(Rows from a 3D scene dataset)

## START

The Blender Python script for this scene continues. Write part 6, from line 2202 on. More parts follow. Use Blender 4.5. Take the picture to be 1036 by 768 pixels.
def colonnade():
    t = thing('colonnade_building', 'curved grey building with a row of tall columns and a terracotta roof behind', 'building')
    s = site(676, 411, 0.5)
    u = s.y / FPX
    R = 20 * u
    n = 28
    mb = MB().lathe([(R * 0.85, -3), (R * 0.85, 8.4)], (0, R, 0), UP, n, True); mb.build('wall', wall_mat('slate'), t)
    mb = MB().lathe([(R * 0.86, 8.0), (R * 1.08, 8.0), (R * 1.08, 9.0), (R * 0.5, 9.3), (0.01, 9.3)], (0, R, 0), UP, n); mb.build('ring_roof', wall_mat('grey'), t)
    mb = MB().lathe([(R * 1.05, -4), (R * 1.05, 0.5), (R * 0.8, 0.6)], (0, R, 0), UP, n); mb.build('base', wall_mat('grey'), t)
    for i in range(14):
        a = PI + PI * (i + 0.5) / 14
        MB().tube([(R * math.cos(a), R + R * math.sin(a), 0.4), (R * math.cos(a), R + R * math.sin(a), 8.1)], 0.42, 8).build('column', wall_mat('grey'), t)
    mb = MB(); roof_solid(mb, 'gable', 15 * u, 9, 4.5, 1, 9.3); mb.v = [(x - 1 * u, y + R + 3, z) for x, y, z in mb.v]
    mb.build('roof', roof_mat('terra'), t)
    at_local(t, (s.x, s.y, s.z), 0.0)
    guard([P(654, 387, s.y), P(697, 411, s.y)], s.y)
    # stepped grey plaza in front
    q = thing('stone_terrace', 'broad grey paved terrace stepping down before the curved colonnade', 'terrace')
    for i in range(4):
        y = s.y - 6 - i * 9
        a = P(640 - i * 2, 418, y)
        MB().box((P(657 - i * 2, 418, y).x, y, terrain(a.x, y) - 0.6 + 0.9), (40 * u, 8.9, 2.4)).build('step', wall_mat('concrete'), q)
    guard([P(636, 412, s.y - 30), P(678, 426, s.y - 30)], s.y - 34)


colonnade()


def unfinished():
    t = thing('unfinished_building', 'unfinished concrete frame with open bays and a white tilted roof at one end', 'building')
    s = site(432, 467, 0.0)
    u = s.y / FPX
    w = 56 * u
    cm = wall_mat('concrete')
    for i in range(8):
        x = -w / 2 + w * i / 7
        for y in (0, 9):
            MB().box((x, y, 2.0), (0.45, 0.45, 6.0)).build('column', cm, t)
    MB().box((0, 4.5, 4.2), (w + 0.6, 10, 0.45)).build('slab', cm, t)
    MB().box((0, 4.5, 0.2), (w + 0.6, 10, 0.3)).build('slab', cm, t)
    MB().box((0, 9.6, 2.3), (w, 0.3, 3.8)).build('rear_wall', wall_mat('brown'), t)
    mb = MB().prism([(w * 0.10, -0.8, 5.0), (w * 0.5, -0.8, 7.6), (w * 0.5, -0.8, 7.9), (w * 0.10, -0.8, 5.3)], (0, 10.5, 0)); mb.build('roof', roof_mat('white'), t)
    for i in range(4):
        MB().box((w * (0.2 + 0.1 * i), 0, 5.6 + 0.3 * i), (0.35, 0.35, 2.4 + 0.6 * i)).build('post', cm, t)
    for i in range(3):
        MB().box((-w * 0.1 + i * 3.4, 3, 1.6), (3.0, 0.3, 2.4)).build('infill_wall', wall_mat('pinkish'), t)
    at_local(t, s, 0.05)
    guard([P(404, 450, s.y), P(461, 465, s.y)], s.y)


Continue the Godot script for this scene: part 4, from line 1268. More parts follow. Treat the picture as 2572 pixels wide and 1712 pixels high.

## END

## SHORT PROBLEM:
Among the lines of the data, identify those with the word "picture". Copy each of them.

## RESPONSE TO THIS EXERCISE:
The Blender Python script for this scene continues. Write part 6, from line 2202 on. More parts follow. Use Blender 4.5. Take the picture to be 1036 by 768 pixels.
Continue the Godot script for this scene: part 4, from line 1268. More parts follow. Treat the picture as 2572 pixels wide and 1712 pixels high.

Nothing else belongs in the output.